The Speaker
Thursday, 30 November 2023 – 04:40

New Japan-Russia peace talks over disputed Islands

Japan’s Prime Minister Shinzo Abe and Russia’s President Vladimir Putin will hold talks about the longest-running and unsolved international dispute in the world on Tuesday.

The Kuril Islands, referred to as the Southern Kurils by Russia and the Northern Territories by Japan, were apprehended by the Soviet Union after Japan’s surrender to Allied Forces in 1945.

Both sides have been unable to find a peaceful solution to the disagreement over who is the rightful owner of the island group.

The islands are located off the coast of Japan’s most northern island Hokkaido and consist of four separated islands.

While Soviet leader Nikita Khrushchev offered to return the two smallest Kuril Islands to Japan in 1956 in exchange for a peace treaty, Tokyo signed a military alliance with Washington which halted further negotiations.

The two governments meet on Tuesday to push signing a new treaty based on the 1956 peace declaration.

The territorial dispute was raised before of Abe’s visit to Moscow this week to meet with Putin.

However, Sergey Lavrov, Russia’s top diplomat, has toned down the chance of the island chain returning to Japan. When he and Japanese Foreign Minister Taro Kono met last week in Moscow, Russia’s foreign ministry said to Japan that “…sovereignty over the islands was non-negotiable…” according to Russian state media.

Also, Lavrov called the island dispute ownership an “outcome” of World War II and said that there were “significant differences” between the two nations’ perspectives. He yet invited joint cooperation on the issue while Prime Minister Abe has also urged for joint cooperation.

Japanese Foreign Minister Kono stated that he hoped that 2019 would be a “turning point” for determining the island’s legal status.

The meeting was the first time that the two ministers met since being appointed by the two countries’ leaders.

On Sunday, several hundred Russian nationalists protested on Moscow’s streets – chanting “(The) Kurils are Russian land!” – demanding from the government to stand firm on the issue.

Vladimir Zhirinovskii, leader of the Liberal Democratic Party of Russia faction used the negotiations to enflame critique. He said that Japan should expel US forces and sign a peace treaty with Russia – excluding the Kuril Islands – if it wishes to develop bilateral ties.

Where the Russian flag hangs, it will always hang…” he said and suggested to send troops on Japanese soil.

He added: “Then let’s conduct joint military exercises. Let’s see what the Japanese navy, the Russian navy are worth, maybe we will drop the landing troops on one of the Japanese islands, let them see how our guys successfully land on Japanese soil”.

At the end of World War II, approximately 17,000 Japanese citizens were expelled from the islands. Around 19,000 settlers currently live on the islands.

According to the Japanese Ministry of Foreign Affairs’ website, the Kuril Islands “are an inherent part of the territory of Japan, which have never been held by foreign countries.
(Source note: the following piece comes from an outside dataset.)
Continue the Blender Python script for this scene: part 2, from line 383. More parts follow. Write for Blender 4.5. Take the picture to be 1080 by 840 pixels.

However, the Northern Territories have been under illegal occupation by the Soviet Union, and then Russia, since the Soviet Union occupied them in 1945.”

According to the Japanese ministry, its government “has energetically been continuing negotiations with Russia based on its basic policy of resolving the issue of the attribution of the four Northern Islands and concluding a peace treaty with Russia.”